SOURCE EXCERPT:
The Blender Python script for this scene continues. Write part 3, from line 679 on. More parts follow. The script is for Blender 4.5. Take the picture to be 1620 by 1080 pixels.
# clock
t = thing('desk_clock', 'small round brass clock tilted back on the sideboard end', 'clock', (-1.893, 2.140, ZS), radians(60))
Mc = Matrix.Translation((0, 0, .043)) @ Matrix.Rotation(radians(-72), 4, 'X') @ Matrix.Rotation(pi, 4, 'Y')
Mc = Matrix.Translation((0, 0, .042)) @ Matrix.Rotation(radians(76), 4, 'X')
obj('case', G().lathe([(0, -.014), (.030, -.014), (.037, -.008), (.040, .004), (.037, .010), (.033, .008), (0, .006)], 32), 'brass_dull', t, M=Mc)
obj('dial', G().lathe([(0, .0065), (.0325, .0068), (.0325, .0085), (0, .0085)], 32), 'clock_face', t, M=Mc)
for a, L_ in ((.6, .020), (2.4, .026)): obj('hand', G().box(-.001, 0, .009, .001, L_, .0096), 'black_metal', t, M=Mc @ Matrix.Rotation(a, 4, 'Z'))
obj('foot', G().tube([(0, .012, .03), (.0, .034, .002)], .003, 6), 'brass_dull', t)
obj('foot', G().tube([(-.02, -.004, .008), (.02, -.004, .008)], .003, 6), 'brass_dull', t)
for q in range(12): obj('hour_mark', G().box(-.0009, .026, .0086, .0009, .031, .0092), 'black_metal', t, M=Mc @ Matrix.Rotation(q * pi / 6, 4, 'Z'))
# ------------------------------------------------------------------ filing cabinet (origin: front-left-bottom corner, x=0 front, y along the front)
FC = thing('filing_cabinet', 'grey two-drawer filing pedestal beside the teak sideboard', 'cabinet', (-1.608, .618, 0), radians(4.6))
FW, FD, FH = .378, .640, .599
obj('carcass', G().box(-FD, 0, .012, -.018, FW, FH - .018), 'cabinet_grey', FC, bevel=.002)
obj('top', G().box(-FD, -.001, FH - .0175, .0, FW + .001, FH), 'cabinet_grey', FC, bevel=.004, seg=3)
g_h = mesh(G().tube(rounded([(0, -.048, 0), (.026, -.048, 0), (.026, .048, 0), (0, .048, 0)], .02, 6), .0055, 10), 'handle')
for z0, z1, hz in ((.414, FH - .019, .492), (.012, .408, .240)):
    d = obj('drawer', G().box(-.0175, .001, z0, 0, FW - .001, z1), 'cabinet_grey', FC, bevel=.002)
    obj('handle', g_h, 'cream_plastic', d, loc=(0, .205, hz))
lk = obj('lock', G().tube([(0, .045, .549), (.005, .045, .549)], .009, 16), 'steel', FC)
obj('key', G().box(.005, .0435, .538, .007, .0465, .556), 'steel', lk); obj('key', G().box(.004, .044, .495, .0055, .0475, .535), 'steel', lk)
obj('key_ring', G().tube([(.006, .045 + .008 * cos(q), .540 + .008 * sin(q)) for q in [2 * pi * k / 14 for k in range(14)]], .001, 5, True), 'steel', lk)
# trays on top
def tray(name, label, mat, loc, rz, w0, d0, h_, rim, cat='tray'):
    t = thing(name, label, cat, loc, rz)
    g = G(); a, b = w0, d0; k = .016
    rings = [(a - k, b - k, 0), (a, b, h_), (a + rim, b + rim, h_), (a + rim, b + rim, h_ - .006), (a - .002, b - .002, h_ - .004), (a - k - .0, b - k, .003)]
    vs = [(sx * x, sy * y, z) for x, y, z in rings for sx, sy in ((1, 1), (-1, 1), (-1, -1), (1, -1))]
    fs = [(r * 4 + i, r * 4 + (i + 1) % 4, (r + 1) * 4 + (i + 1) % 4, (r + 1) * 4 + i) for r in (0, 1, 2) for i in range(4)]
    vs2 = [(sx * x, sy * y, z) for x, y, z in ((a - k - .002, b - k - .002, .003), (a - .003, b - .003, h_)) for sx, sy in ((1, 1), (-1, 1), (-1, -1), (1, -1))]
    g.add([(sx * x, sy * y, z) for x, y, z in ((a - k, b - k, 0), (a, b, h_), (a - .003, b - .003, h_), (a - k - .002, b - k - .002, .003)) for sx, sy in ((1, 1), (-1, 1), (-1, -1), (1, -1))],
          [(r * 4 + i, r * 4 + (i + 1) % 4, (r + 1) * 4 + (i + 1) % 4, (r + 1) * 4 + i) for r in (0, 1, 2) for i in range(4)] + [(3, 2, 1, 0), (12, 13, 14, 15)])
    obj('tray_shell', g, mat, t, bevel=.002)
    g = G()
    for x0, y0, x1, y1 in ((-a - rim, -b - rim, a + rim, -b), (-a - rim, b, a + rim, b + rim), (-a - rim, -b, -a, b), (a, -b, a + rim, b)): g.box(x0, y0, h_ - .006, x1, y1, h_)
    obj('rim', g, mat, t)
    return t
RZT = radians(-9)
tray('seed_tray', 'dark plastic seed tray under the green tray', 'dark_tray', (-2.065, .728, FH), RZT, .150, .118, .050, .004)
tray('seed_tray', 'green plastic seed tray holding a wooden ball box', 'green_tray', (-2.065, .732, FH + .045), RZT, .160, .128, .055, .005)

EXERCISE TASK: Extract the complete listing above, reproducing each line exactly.

FINAL RESULT:
The Blender Python script for this scene continues. Write part 3, from line 679 on. More parts follow. The script is for Blender 4.5. Take the picture to be 1620 by 1080 pixels.
# clock
t = thing('desk_clock', 'small round brass clock tilted back on the sideboard end', 'clock', (-1.893, 2.140, ZS), radians(60))
Mc = Matrix.Translation((0, 0, .043)) @ Matrix.Rotation(radians(-72), 4, 'X') @ Matrix.Rotation(pi, 4, 'Y')
Mc = Matrix.Translation((0, 0, .042)) @ Matrix.Rotation(radians(76), 4, 'X')
obj('case', G().lathe([(0, -.014), (.030, -.014), (.037, -.008), (.040, .004), (.037, .010), (.033, .008), (0, .006)], 32), 'brass_dull', t, M=Mc)
obj('dial', G().lathe([(0, .0065), (.0325, .0068), (.0325, .0085), (0, .0085)], 32), 'clock_face', t, M=Mc)
for a, L_ in ((.6, .020), (2.4, .026)): obj('hand', G().box(-.001, 0, .009, .001, L_, .0096), 'black_metal', t, M=Mc @ Matrix.Rotation(a, 4, 'Z'))
obj('foot', G().tube([(0, .012, .03), (.0, .034, .002)], .003, 6), 'brass_dull', t)
obj('foot', G().tube([(-.02, -.004, .008), (.02, -.004, .008)], .003, 6), 'brass_dull', t)
for q in range(12): obj('hour_mark', G().box(-.0009, .026, .0086, .0009, .031, .0092), 'black_metal', t, M=Mc @ Matrix.Rotation(q * pi / 6, 4, 'Z'))
# ------------------------------------------------------------------ filing cabinet (origin: front-left-bottom corner, x=0 front, y along the front)
FC = thing('filing_cabinet', 'grey two-drawer filing pedestal beside the teak sideboard', 'cabinet', (-1.608, .618, 0), radians(4.6))
FW, FD, FH = .378, .640, .599
obj('carcass', G().box(-FD, 0, .012, -.018, FW, FH - .018), 'cabinet_grey', FC, bevel=.002)
obj('top', G().box(-FD, -.001, FH - .0175, .0, FW + .001, FH), 'cabinet_grey', FC, bevel=.004, seg=3)
g_h = mesh(G().tube(rounded([(0, -.048, 0), (.026, -.048, 0), (.026, .048, 0), (0, .048, 0)], .02, 6), .0055, 10), 'handle')
for z0, z1, hz in ((.414, FH - .019, .492), (.012, .408, .240)):
    d = obj('drawer', G().box(-.0175, .001, z0, 0, FW - .001, z1), 'cabinet_grey', FC, bevel=.002)
    obj('handle', g_h, 'cream_plastic', d, loc=(0, .205, hz))
lk = obj('lock', G().tube([(0, .045, .549), (.005, .045, .549)], .009, 16), 'steel', FC)
obj('key', G().box(.005, .0435, .538, .007, .0465, .556), 'steel', lk); obj('key', G().box(.004, .044, .495, .0055, .0475, .535), 'steel', lk)
obj('key_ring', G().tube([(.006, .045 + .008 * cos(q), .540 + .008 * sin(q)) for q in [2 * pi * k / 14 for k in range(14)]], .001, 5, True), 'steel', lk)
# trays on top
def tray(name, label, mat, loc, rz, w0, d0, h_, rim, cat='tray'):
    t = thing(name, label, cat, loc, rz)
    g = G(); a, b = w0, d0; k = .016
    rings = [(a - k, b - k, 0), (a, b, h_), (a + rim, b + rim, h_), (a + rim, b + rim, h_ - .006), (a - .002, b - .002, h_ - .004), (a - k - .0, b - k, .003)]
    vs = [(sx * x, sy * y, z) for x, y, z in rings for sx, sy in ((1, 1), (-1, 1), (-1, -1), (1, -1))]
    fs = [(r * 4 + i, r * 4 + (i + 1) % 4, (r + 1) * 4 + (i + 1) % 4, (r + 1) * 4 + i) for r in (0, 1, 2) for i in range(4)]
    vs2 = [(sx * x, sy * y, z) for x, y, z in ((a - k - .002, b - k - .002, .003), (a - .003, b - .003, h_)) for sx, sy in ((1, 1), (-1, 1), (-1, -1), (1, -1))]
    g.add([(sx * x, sy * y, z) for x, y, z in ((a - k, b - k, 0), (a, b, h_), (a - .003, b - .003, h_), (a - k - .002, b - k - .002, .003)) for sx, sy in ((1, 1), (-1, 1), (-1, -1), (1, -1))],
          [(r * 4 + i, r * 4 + (i + 1) % 4, (r + 1) * 4 + (i + 1) % 4, (r + 1) * 4 + i) for r in (0, 1, 2) for i in range(4)] + [(3, 2, 1, 0), (12, 13, 14, 15)])
    obj('tray_shell', g, mat, t, bevel=.002)
    g = G()
    for x0, y0, x1, y1 in ((-a - rim, -b - rim, a + rim, -b), (-a - rim, b, a + rim, b + rim), (-a - rim, -b, -a, b), (a, -b, a + rim, b)): g.box(x0, y0, h_ - .006, x1, y1, h_)
    obj('rim', g, mat, t)
    return t
RZT = radians(-9)
tray('seed_tray', 'dark plastic seed tray under the green tray', 'dark_tray', (-2.065, .728, FH), RZT, .150, .118, .050, .004)
tray('seed_tray', 'green plastic seed tray holding a wooden ball box', 'green_tray', (-2.065, .732, FH + .045), RZT, .160, .128, .055, .005)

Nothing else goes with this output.